Olive oil has always played a part in desserts in the places where you might expect — in Italy, Spain, Portugal, and Greece, where olive oil is part of the culture and a kitchen fundamental. For the French and American palates, however, desserts usually involved a lot of butter. Now with the growing taste for high quality, fresh extra virgin olive oil, it’s maybe not such a surprise that top chefs have embraced the flavor as a central and surprising dessert ingredient. With an overall trend towards salty sweet desserts like salted caramel, olive oil’s slide into dessert territory seems almost obvious.
At New York’s famed Hearth restaurant, renowned for its exuberant twists on traditional, robust cooking, the olive oil and orange zest cake that helped spark the trend has become its signature dish. Pastry chef Safia Osman uses Spoleto EVOO for its particularly fruity notes, and serves it with seasonal fruit compote to keep things current with this consistent favorite.

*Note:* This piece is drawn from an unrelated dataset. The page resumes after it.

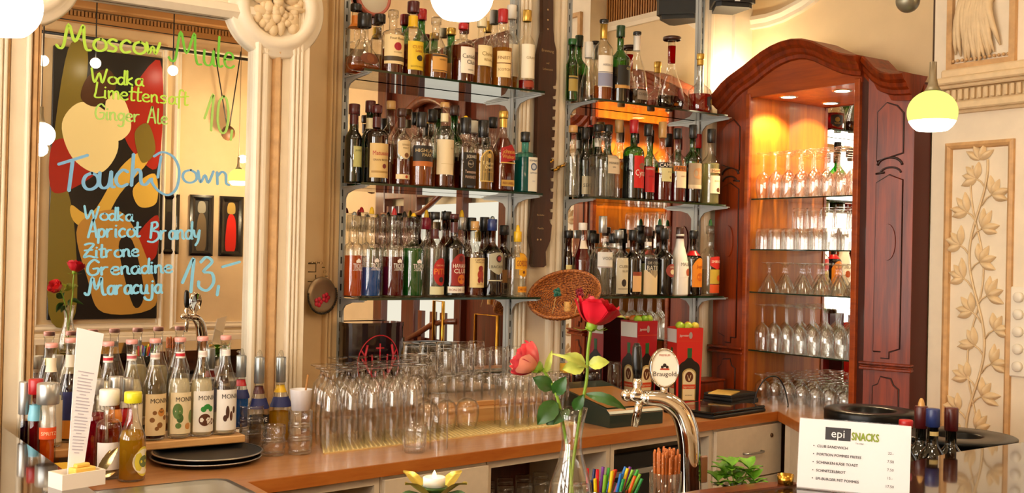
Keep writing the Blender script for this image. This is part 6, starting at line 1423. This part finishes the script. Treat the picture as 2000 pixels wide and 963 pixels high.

From star-chef Mario Batali’s olive oil gelato at his acclaimed New York restaurant Babbo, to the Catalan olive oil sponge cake served with olive oil ice cream and topped with an olive oil sablée for good measure at the elegant Huntington Hotel in Los Angeles, the flavor is taking over as the signature confectionary ingredient of the era. Even Paris’s current cooking sensation — the young chef from Chicago, Daniel Rose, is bringing the American trend to his adopted city, ending his meals at the beloved Spring restaurant (for which there is currently a six-month waiting list) with olive oil ice cream.
Often these epicurean delights are prepared with other ingredients borrowed from the savory cabinet. Rosemary, thyme, and basil combine as beautifully with olive oil in ice creams, cakes, and chocolate dishes as they do in more familiar fare, but in the world of desserts the result is refreshingly new. Clearly, this is olive oil’s moment in the sweet sun.